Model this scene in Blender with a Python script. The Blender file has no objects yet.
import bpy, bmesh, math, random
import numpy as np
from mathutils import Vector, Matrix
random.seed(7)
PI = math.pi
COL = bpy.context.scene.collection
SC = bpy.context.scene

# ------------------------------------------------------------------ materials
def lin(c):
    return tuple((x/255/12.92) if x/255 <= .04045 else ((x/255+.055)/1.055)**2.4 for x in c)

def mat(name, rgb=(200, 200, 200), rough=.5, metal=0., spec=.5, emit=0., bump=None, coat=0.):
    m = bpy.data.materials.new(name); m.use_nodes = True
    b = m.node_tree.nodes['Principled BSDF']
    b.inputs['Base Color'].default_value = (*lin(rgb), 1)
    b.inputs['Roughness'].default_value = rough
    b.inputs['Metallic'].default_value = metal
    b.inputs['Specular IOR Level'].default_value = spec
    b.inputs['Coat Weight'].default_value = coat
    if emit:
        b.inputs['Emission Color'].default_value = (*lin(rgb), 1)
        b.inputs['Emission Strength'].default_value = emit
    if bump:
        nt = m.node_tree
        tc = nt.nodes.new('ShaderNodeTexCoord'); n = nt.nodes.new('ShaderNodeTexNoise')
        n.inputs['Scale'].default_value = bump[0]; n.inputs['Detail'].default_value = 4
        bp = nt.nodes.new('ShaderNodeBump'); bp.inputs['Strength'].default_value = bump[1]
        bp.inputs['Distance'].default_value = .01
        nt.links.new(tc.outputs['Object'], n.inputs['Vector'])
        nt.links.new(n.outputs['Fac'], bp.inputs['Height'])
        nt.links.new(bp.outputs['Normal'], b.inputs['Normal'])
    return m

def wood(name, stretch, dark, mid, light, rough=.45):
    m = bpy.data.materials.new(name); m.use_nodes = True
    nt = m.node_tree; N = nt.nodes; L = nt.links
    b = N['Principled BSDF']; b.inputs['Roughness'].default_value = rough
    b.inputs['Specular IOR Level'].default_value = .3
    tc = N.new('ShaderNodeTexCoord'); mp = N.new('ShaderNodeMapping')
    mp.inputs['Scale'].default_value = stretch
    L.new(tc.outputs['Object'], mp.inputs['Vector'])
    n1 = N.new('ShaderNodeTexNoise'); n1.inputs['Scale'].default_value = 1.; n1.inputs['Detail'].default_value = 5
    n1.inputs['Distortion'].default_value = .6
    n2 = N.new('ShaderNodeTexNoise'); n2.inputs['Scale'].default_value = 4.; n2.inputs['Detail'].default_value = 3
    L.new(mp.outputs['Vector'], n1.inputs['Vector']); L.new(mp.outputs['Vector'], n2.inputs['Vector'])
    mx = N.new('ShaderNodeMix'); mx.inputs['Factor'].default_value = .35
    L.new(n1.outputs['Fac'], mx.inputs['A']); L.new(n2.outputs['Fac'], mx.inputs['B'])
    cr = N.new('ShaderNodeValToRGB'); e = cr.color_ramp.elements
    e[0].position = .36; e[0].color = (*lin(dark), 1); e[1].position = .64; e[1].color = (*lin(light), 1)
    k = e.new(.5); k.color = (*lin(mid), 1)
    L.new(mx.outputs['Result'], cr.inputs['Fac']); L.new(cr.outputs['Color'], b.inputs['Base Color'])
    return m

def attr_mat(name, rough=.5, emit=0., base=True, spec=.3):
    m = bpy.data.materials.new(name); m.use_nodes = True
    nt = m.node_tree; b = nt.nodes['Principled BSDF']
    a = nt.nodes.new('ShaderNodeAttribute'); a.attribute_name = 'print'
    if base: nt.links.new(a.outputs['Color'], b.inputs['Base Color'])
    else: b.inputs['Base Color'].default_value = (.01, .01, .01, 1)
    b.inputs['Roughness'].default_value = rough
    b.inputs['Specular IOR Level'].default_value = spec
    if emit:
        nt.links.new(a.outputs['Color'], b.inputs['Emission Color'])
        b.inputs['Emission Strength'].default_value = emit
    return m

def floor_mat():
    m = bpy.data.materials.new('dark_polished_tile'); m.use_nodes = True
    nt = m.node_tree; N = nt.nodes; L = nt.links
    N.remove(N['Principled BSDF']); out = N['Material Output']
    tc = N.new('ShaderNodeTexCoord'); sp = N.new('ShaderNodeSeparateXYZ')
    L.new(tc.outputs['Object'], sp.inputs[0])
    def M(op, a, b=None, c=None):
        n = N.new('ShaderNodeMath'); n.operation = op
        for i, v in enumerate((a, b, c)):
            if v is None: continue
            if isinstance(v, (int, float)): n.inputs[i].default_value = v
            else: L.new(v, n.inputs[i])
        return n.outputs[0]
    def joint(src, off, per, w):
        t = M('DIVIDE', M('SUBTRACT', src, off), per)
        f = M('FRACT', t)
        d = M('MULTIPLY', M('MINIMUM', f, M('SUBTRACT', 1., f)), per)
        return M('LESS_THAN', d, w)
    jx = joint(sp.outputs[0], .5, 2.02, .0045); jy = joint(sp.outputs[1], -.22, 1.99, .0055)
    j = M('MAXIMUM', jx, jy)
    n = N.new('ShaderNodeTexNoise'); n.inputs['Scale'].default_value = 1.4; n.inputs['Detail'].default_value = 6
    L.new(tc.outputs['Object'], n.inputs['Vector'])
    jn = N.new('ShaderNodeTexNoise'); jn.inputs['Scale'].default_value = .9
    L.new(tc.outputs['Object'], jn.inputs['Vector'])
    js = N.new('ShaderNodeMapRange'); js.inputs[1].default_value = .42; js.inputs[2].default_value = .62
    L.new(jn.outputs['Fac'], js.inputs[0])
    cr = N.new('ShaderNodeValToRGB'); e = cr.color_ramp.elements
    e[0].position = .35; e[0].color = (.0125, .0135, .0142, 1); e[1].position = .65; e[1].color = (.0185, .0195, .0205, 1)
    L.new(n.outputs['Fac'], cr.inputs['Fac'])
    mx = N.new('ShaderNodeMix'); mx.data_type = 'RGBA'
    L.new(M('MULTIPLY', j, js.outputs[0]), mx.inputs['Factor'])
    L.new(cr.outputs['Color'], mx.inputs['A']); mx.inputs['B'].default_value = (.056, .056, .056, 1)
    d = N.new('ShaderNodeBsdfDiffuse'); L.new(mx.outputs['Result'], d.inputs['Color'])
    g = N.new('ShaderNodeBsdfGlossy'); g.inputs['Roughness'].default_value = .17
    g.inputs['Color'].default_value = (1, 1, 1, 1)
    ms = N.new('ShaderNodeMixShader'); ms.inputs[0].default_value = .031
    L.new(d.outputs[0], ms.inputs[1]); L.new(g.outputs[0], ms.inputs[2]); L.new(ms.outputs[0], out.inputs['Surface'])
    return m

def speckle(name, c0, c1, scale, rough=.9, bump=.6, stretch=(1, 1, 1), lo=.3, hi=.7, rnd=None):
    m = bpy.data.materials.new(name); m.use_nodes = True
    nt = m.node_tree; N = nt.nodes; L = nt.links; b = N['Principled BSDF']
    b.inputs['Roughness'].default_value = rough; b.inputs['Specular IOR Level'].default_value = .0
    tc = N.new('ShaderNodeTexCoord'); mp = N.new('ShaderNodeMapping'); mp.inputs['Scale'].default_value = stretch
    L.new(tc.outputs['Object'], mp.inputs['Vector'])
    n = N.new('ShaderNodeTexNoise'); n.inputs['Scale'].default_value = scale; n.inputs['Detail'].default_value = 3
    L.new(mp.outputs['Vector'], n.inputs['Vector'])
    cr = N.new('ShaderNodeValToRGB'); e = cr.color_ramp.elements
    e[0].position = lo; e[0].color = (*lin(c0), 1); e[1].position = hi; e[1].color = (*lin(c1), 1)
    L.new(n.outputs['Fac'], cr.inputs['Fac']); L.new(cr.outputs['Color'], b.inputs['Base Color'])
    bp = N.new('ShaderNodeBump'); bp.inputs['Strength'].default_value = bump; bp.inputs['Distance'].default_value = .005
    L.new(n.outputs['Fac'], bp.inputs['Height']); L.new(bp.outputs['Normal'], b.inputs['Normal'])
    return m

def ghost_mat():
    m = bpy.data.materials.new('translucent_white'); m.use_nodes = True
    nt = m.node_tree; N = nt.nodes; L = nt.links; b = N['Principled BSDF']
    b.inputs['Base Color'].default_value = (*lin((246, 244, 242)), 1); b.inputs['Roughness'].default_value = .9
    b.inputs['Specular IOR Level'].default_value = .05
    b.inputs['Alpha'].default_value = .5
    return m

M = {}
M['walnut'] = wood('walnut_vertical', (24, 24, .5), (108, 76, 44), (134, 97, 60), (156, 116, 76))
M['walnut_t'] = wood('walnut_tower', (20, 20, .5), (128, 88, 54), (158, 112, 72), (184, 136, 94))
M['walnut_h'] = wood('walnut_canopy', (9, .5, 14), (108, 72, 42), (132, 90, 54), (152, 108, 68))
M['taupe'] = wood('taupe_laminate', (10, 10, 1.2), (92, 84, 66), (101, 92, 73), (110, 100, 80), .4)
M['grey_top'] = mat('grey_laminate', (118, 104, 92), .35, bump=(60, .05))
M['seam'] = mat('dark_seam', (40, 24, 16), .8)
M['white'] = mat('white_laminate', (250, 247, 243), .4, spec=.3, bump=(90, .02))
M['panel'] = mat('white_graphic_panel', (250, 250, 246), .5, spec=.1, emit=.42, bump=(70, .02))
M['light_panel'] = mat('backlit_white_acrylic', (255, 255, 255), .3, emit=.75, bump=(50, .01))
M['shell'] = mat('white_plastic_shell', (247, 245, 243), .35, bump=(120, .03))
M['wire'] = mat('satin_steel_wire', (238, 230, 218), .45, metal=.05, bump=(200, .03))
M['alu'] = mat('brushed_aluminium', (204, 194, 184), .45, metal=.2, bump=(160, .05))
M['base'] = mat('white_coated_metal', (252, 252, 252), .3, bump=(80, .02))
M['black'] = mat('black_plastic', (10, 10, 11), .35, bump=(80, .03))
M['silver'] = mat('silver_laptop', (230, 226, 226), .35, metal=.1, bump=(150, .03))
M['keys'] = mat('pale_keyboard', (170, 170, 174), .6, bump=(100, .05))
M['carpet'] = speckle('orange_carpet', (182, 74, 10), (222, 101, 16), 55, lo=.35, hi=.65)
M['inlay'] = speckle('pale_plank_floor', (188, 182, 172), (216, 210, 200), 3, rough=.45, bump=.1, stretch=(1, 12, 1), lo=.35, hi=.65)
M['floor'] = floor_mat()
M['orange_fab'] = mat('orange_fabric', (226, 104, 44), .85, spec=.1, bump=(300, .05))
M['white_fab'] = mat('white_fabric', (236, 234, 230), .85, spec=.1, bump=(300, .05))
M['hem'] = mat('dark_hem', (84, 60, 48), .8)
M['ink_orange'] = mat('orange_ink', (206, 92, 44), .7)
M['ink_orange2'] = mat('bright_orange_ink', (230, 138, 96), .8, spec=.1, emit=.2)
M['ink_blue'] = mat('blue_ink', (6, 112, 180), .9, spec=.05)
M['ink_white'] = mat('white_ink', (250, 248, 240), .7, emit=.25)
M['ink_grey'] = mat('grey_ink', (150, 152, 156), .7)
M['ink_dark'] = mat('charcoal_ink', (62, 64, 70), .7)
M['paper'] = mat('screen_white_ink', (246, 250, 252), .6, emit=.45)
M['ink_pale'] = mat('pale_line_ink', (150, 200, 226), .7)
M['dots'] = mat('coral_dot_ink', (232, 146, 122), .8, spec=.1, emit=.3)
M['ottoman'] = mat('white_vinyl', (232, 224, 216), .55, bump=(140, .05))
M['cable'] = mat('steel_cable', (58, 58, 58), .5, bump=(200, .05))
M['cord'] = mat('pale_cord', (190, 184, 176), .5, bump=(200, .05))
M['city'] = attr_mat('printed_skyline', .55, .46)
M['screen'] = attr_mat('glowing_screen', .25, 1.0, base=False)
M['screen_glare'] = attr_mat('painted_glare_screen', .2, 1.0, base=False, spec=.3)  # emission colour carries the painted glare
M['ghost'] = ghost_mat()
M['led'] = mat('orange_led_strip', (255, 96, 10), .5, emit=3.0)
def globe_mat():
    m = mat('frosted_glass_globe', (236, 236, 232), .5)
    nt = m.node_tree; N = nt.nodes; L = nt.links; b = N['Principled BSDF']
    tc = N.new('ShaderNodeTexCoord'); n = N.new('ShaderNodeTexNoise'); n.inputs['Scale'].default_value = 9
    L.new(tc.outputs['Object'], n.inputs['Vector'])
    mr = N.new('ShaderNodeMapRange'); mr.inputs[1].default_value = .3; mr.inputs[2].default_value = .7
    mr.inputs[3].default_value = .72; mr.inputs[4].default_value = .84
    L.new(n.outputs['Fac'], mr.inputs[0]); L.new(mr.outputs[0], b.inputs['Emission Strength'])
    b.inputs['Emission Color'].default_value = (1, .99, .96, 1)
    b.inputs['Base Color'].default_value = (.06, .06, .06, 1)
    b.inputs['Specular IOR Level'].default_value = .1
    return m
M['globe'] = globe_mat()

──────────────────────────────

◆ DESCRIPTION OF THE TASK ◆
Each line from the top of the material above through the line with "SC = bpy.context.scene" must be echoed exactly, and no other line.

◆ TASK RESPONSE ◆
Model this scene in Blender with a Python script. The Blender file has no objects yet.
import bpy, bmesh, math, random
import numpy as np
from mathutils import Vector, Matrix
random.seed(7)
PI = math.pi
COL = bpy.context.scene.collection
SC = bpy.context.scene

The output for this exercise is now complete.